Focused and Simple Software
A common trend I've noticed in the software industry is great software products losing their focus and simplicity by adding more features resulting in the product becoming overly complex and difficult to use. Companies feel the need to add more features for numerous reasons: Here are a few:
As companies get bigger and hire more employees, those employees feel they need to be productive, so they add features.
When a company gets venture money, they need to grow to be much larger than they are when they accept the money. One way to grow is to add new features, which are often catered towards enterprises because enterprises have more money to spend.
Competition emerges, or the landscape changes, and companies feel the need to counteract this by adding features.
Adding more features can make the original product more complicated, less focused, and more challenging to use. When companies get bloated, it's a perfect time for startups to emerge to offer a simple product that does one thing really well and has a great and intuitive design.
For example, the product management tool Jira has been around since 2002. It became the go-to tool for companies to use to track and manage the tasks and issues for their product. But over time, the product has gotten clunky and difficult to use. Now, the average person who uses Jira will tell you that it's a very subpar experience. This presented a great opportunity for startups. One strong company that started in 2019 is Linear. Linear is the antithesis to Jira - it's fast, super simple, and has an incredible design. Many companies, especially startups, are using Linear instead of Jira, and I expect that to continue.
I also saw this clearly when I recently discovered a new email service for developers called Plunk, which manages and automates your company's emails to customers. I used to use Sendgrid (now owned by Twilio), and comparing the two services is like night and day. Sendgrid is slow, complicated, and difficult to do anything that’s a little more advanced. In contrast, Plunk eliminated everything unnecessary and focused on the most important features like email workflows, templates, and campaigns. This has resulted in a developer experience that is 10x better than Sendgrid.
AWS is another interesting example. AWS started with relatively simple cloud compute. But now, AWS offers over 300 services, and many of them are quite difficult to use - their documentation is confusing, they don’t prioritize design, and because AWS is so big, each of their new services and many of their existing services are meant to cater to large enterprises. This presented opportunities for companies to build a more focused and simple service on top of AWS. Companies like Vercel, Netlify, Railway, and Render have all been created in this way. It's interesting to think about how many other AWS services can be spun out into their own focused, simple software.
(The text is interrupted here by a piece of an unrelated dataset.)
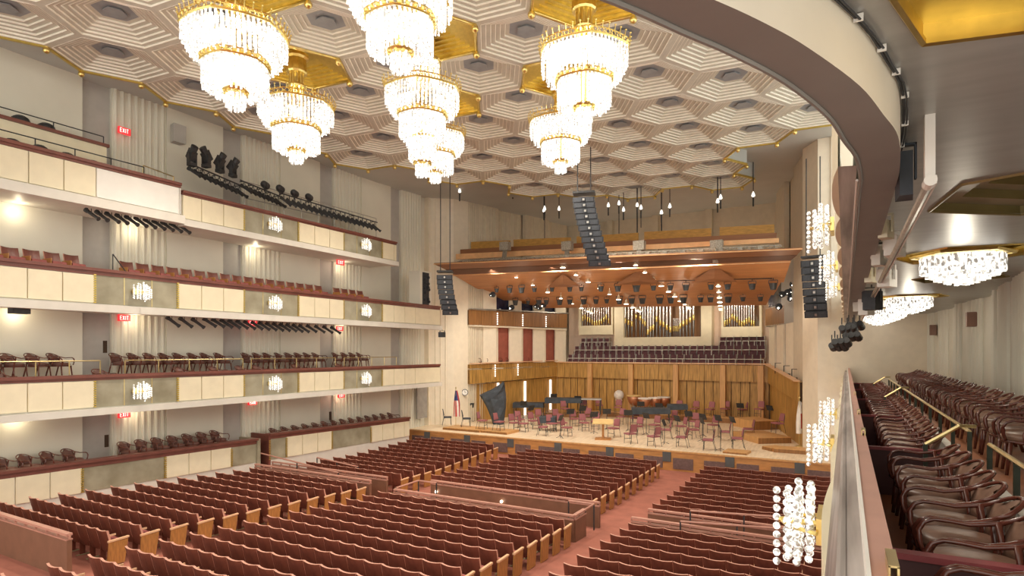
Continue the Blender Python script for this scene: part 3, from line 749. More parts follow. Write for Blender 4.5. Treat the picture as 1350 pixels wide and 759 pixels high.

On the consumer side, one current example is Instagram. Instagram used to be just a simple photo-sharing app, and now, it has videos, slideshows, messaging, shopping, and reels (short videos). Many of these features have been positive, but the bloat makes the app more complicated, harder to use, and more frustrating when you can't decide how to spend your time on it. Many of these features have been in response to competition that offers simpler software, like TikTok.
Some other examples of this trend:
Photoshop —> Figma, Canva
Wordpress Static Sites —> Wix, Squarespace
Wordpress e-commerce —> Shopify
Oracle MySQL Database —> Planetscale
Salesforce —> Hubspot
Gmail —> Superhuman
When evaluating startup ideas, a good framework can be to assess which successful companies have gotten so big and bloated that their service now lacks focus and simplicity. Some possible ideas: Stripe, Twilio, Adobe, Snowflake, and the entire insurance industry. In many cases, you can use these companies as the “pipes” to build your own software and just charge a little more.